Uno scenario drammatico quello che emerge dalla raccolta delle quaranta lettere che Antonio Vasquenz, contadino di Cerchio (AQ), scriveva al figlio emigrato negli Stati Uniti d’America.
Era il 1910, ed ogni parola, ogni riga della raccolta intitolata ‘Here in Cerchio‘ e pubblicata da Bordighera Press, racconta la miseria di quegli anni, le difficoltà per sopravvivere, la tribolazione per curarsi, l’impossibilità ad acquistare mezzi agricoli per lavorare, i debiti assillanti contratti con l’amministrazione Torlonia che affittava a caro prezzo le terre ai contadini del Fucino, ma anche le speranze riposte in quelle partenze spesso senza ritorno.

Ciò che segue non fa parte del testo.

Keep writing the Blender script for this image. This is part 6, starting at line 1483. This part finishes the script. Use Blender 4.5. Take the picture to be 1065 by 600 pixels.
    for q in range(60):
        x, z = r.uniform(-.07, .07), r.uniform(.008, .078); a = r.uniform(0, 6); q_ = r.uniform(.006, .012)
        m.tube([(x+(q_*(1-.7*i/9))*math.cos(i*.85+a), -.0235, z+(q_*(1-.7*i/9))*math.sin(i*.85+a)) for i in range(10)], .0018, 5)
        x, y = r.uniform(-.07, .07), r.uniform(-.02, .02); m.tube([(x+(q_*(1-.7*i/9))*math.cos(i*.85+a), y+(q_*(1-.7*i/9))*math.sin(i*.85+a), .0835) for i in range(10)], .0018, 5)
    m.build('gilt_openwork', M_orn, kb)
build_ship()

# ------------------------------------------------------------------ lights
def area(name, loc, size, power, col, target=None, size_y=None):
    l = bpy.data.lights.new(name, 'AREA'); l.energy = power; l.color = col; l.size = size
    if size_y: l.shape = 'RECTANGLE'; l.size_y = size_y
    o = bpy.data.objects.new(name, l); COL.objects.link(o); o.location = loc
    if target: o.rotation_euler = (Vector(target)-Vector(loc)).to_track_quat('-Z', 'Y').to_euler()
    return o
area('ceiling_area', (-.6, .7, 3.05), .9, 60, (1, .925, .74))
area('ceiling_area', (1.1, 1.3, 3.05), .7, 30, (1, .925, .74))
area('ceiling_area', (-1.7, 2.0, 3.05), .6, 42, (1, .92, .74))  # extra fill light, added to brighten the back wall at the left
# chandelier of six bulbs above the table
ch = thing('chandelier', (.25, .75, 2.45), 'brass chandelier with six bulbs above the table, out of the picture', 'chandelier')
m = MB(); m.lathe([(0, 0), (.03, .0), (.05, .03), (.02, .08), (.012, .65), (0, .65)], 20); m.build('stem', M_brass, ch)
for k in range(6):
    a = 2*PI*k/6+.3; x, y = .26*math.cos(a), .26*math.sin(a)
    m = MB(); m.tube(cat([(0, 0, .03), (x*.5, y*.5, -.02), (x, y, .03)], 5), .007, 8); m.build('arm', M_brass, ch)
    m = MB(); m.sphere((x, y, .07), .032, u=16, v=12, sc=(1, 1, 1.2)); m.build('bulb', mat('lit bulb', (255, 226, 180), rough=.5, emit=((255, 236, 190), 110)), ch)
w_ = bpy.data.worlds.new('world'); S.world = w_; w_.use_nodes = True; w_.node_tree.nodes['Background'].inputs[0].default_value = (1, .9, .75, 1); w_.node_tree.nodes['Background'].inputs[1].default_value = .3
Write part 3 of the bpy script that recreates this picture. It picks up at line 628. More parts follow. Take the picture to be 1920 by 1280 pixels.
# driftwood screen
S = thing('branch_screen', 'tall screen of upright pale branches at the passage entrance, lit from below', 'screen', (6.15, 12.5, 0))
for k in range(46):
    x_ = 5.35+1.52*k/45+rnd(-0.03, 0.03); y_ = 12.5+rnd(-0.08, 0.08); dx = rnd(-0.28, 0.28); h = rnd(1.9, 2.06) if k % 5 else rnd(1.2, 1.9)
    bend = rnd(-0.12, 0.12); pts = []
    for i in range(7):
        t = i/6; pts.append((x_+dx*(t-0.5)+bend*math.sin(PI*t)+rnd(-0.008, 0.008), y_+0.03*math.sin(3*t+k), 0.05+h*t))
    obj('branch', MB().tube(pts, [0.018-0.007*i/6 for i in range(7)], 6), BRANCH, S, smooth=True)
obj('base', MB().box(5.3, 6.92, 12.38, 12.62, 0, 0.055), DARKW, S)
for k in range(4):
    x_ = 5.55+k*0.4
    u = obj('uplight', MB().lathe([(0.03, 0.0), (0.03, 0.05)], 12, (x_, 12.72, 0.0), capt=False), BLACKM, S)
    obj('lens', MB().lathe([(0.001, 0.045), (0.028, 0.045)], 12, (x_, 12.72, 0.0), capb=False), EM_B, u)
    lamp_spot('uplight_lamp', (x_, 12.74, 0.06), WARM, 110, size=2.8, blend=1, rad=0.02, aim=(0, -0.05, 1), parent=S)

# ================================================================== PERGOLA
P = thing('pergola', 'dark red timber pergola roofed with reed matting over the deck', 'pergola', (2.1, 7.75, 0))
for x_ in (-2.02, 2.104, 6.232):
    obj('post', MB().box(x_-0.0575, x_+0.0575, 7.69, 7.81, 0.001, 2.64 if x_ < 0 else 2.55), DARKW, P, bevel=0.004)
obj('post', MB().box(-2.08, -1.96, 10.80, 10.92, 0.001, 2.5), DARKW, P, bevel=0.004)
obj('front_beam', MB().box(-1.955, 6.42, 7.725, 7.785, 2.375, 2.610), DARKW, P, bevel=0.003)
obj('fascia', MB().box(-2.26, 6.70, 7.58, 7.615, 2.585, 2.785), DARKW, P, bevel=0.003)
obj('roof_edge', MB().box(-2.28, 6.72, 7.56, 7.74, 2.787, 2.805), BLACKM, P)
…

Dalla fine del 1800 fino ai primi decenni del ‘900, milioni di italiani lasciarono le loro case nella disperata speranza di trovare una vita migliore all’estero. Una buona parte di questi emigranti partiva da piccoli paesini del sud Italia, e Antonio era uno dei tanti padri rimasti a casa ad aspettare un figlio che lavorava oltreoceano, nelle miniere di carbone in Pennsylvania.
Le missive, scritte tra il 1910 e il 1913, furono ritrovate grazie al nipote di Vasquenz, Mario Chiudoni, e raccontano in 25mila parole storie di privazione e sofferenza, di lacrime e dolore, di angherie e sopraffazioni, che ci riconducono alla stessa drammaticità di Fontamara, il celebre romanzo dello scrittore pescinese Ignazio Silone che, nel libro italiano più tradotto al mondo, raccontò la condizione dei contadini marsicani nei primi anni del ‘900.
La raccolta, resa pubblica dalla dott.ssa Constance Sancetta, presidente dell‘Italian American Cultural Foundation in Ohio, US, assume un significato fondamentale per la conoscenza antropologica del territorio abruzzese. Tracciano, infatti, un documento eccezionalmente fedele della vita e delle usanze di quegli anni non risparmiandoci nessuna amarezza.
Frammenti di un’epoca passata che ritornano attraverso la storia personale di un contadino che sapeva leggere e scrivere, un uomo di origine quasi certamente borbonica nato il 5 dicembre 1843 a Cerchio, il piccolo paese all’ombra del Sirente, posizionato di fronte al terzo lago più grande d’Italia, allora non ancora prosciugato. Erano gli anni del Regno di Napoli, e Antonio, marito e padre di 5 figli, a causa di gravi problemi di salute si ritrova impossibilitato a pagare l’affitto delle terre e quindi pieno di debiti nei confronti dei Torlonia. E lo racconta con struggente commozione al figlio lontano, nella speranza che in quelle “strade lastricate di oro” potesse esserci una luce anche per la sua famiglia lasciata a Cerchio. Una figlia morta senza adeguate cure, un genero poco affidabile, il tutto in una situazione di precarietà e allo stesso tempo di speranza che univa chi, soprattutto dopo il devastante terremoto del 1915 che rase al suolo la Marsica, scelse di emigrare all’estero in cerca di un futuro migliore.
Nel solo paese di Cerchio, nel primi anni del ‘900, partirono ben 15 persone senza più tornare a casa. Storie spesso tramandate oralmente, raccontate di padre in figlio e che oggi, invece, possiamo leggere su questa emozionante e toccante raccolta per comprendere meglio le nostre origini e, forse, apprezzare di più chi ha tracciato per noi un percorso allora impraticabile.
Angelo morì nel 1974. Le sue lettere sono conservate a Cleveland, nell’Ohio, presso il Western Reserve Historical Society.